- Exercise goal: Repeat exactly the lines running from the first line of the data to the line containing "scene.camera = cam", both ends included, and nothing else; drop the pictures.

- Collected data:
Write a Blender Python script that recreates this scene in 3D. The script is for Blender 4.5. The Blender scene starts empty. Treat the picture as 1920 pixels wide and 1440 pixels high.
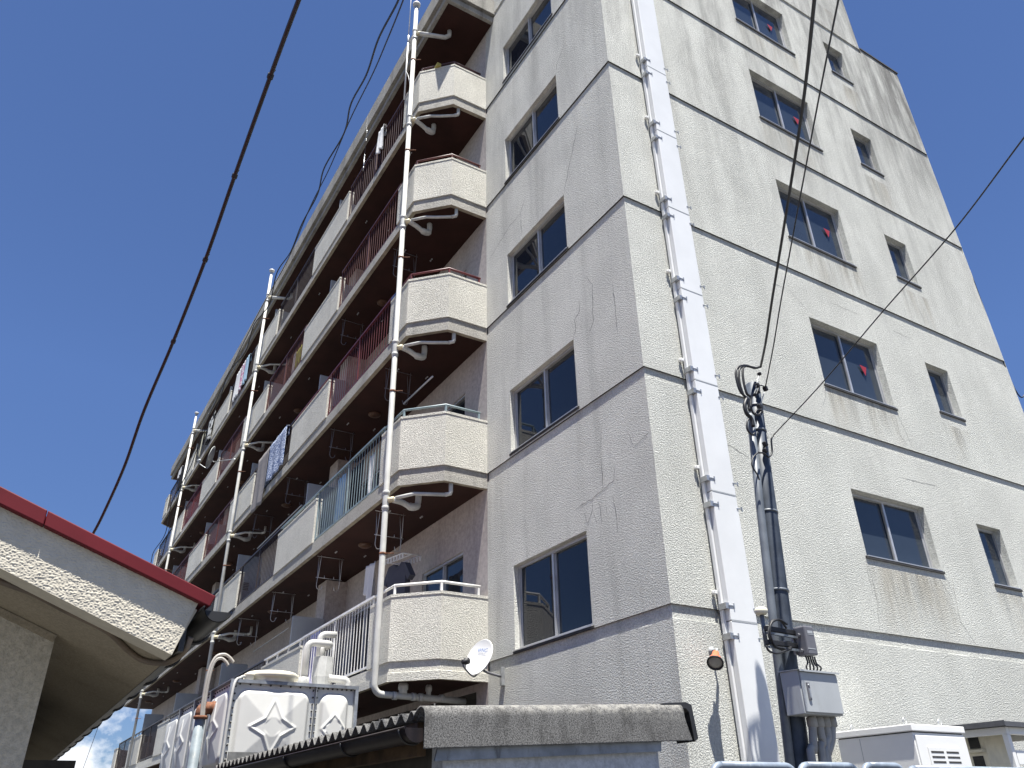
import bpy, bmesh, math, random
from mathutils import Vector, Matrix, noise
random.seed(7)
R = math.radians
scene = bpy.context.scene
COL = scene.collection

# ------------------------------------------------------------------ camera
F_PX, AZ, EL, ROLL = 1472.34, 1.0194, 0.5057, 0.0217      # solved from the grooves and corners of the block
CAM = Vector((6.3425, -5.8257, -1.9768))
GROUND = -3.6
_f = Vector((-math.sin(AZ)*math.cos(EL), math.cos(AZ)*math.cos(EL), math.sin(EL)))
_r = _f.cross(Vector((0, 0, 1))).normalized()
_d = _f.cross(_r)
_c, _s = math.cos(ROLL), math.sin(ROLL)
RT = _c*_r + _s*_d
DN = -_s*_r + _c*_d
cam_d = bpy.data.cameras.new('camera')
cam_d.sensor_fit = 'HORIZONTAL'; cam_d.sensor_width = 36
cam_d.lens = 36*F_PX/1920
cam_d.clip_start = 0.05; cam_d.clip_end = 5000
cam = bpy.data.objects.new('camera', cam_d); COL.objects.link(cam)
m = Matrix((RT, -DN, -_f)).transposed().to_4x4(); m.translation = CAM
cam.matrix_world = m
scene.camera = cam

# ------------------------------------------------------------------ light
SUN = Vector((-0.255, 0.088, -0.963)).normalized()        # the way the light travels
world = bpy.data.worlds.new('World'); scene.world = world
world.use_nodes = True
nt = world.node_tree; nt.nodes.clear()
out = nt.nodes.new('ShaderNodeOutputWorld'); bg = nt.nodes.new('ShaderNodeBackground')
sky = nt.nodes.new('ShaderNodeTexSky'); sky.sky_type = 'NISHITA'; sky.sun_disc = False
sky.sun_elevation = math.asin(-SUN.z); sky.sun_rotation = math.atan2(-SUN.x, -SUN.y)
sky.altitude = 200; sky.air_density = 0.85; sky.dust_density = 0.0; sky.ozone_density = 6.0
bg.inputs[1].default_value = 0.0545
tc = nt.nodes.new('ShaderNodeTexCoord')
sep = nt.nodes.new('ShaderNodeSeparateXYZ'); nt.links.new(tc.outputs['Generated'], sep.inputs[0])
mp = nt.nodes.new('ShaderNodeMapping'); mp.inputs['Scale'].default_value = (1, 1, 1.35)
nt.links.new(tc.outputs['Generated'], mp.inputs[0])
nz = nt.nodes.new('ShaderNodeTexNoise'); nz.inputs['Scale'].default_value = 11; nz.inputs['Detail'].default_value = 9
nz.inputs['Roughness'].default_value = 0.58
nt.links.new(mp.outputs[0], nz.inputs['Vector'])
rmp = nt.nodes.new('ShaderNodeValToRGB'); rmp.color_ramp.elements[0].position = 0.44; rmp.color_ramp.elements[1].position = 0.55
nt.links.new(nz.outputs[0], rmp.inputs[0])
mr = nt.nodes.new('ShaderNodeMapRange'); mr.inputs[1].default_value = 0.19; mr.inputs[2].default_value = 0.07
mr.interpolation_type = 'SMOOTHSTEP'
nt.links.new(sep.outputs[2], mr.inputs[0])
mul = nt.nodes.new('ShaderNodeMath'); mul.operation = 'MULTIPLY'
nt.links.new(rmp.outputs[0], mul.inputs[0]); nt.links.new(mr.outputs[0], mul.inputs[1])
mix = nt.nodes.new('ShaderNodeMixRGB'); mix.inputs[2].default_value = (8.0, 8.3, 8.8, 1)
tint = nt.nodes.new('ShaderNodeMixRGB'); tint.blend_type = 'MULTIPLY'; tint.inputs[0].default_value = 1
tint.inputs[2].default_value = (0.97, 1.0, 1.16, 1)       # clear dry summer air
lowc = nt.nodes.new('ShaderNodeMapRange'); lowc.inputs[1].default_value = 0.0; lowc.inputs[2].default_value = 0.45
lowc.inputs[3].default_value = 0.50; lowc.inputs[4].default_value = 1.0; nt.links.new(sep.outputs[2], lowc.inputs[0])
deep = nt.nodes.new('ShaderNodeMixRGB'); deep.blend_type = 'MULTIPLY'; deep.inputs[0].default_value = 1
nt.links.new(sky.outputs[0], deep.inputs[1]); nt.links.new(lowc.outputs[0], deep.inputs[2])
nt.links.new(deep.outputs[0], tint.inputs[1])
nt.links.new(mul.outputs[0], mix.inputs[0]); nt.links.new(tint.outputs[0], mix.inputs[1])
nt.links.new(mix.outputs[0], bg.inputs[0]); nt.links.new(bg.outputs[0], out.inputs[0])

sl = bpy.data.lights.new('sun', 'SUN'); sl.energy = 5.0; sl.angle = R(0.53); sl.color = (1, 0.972, 0.90)
so = bpy.data.objects.new('sun', sl); COL.objects.link(so)
so.rotation_euler = SUN.to_track_quat('-Z', 'Y').to_euler(); so.location = (20, -10, 40)

vs = scene.view_settings
vs.view_transform = 'Standard'; vs.look = 'None'; vs.gamma = 1; vs.exposure = 1.34
scene.cycles.max_bounces = 8; scene.cycles.diffuse_bounces = 4

# ------------------------------------------------------------------ geometry helpers
def ray(u, v):
    return (RT*((u-960)/F_PX) + DN*((v-720)/F_PX) + _f).normalized()
def P(u, v, ax, val):
    """the point of the plane x / y / z = val seen at photo pixel (u, v)"""
    d = ray(u, v); i = 'xyz'.index(ax)
    return CAM + d*((val-CAM[i])/d[i])
def PD(u, v, dist):
    return CAM + ray(u, v)*dist
def PN(u, v, p0, n):
    d = ray(u, v); return CAM + d*((p0-CAM).dot(n)/d.dot(n))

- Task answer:
Write a Blender Python script that recreates this scene in 3D. The script is for Blender 4.5. The Blender scene starts empty. Treat the picture as 1920 pixels wide and 1440 pixels high.
import bpy, bmesh, math, random
from mathutils import Vector, Matrix, noise
random.seed(7)
R = math.radians
scene = bpy.context.scene
COL = scene.collection

# ------------------------------------------------------------------ camera
F_PX, AZ, EL, ROLL = 1472.34, 1.0194, 0.5057, 0.0217      # solved from the grooves and corners of the block
CAM = Vector((6.3425, -5.8257, -1.9768))
GROUND = -3.6
_f = Vector((-math.sin(AZ)*math.cos(EL), math.cos(AZ)*math.cos(EL), math.sin(EL)))
_r = _f.cross(Vector((0, 0, 1))).normalized()
_d = _f.cross(_r)
_c, _s = math.cos(ROLL), math.sin(ROLL)
RT = _c*_r + _s*_d
DN = -_s*_r + _c*_d
cam_d = bpy.data.cameras.new('camera')
cam_d.sensor_fit = 'HORIZONTAL'; cam_d.sensor_width = 36
cam_d.lens = 36*F_PX/1920
cam_d.clip_start = 0.05; cam_d.clip_end = 5000
cam = bpy.data.objects.new('camera', cam_d); COL.objects.link(cam)
m = Matrix((RT, -DN, -_f)).transposed().to_4x4(); m.translation = CAM
cam.matrix_world = m
scene.camera = cam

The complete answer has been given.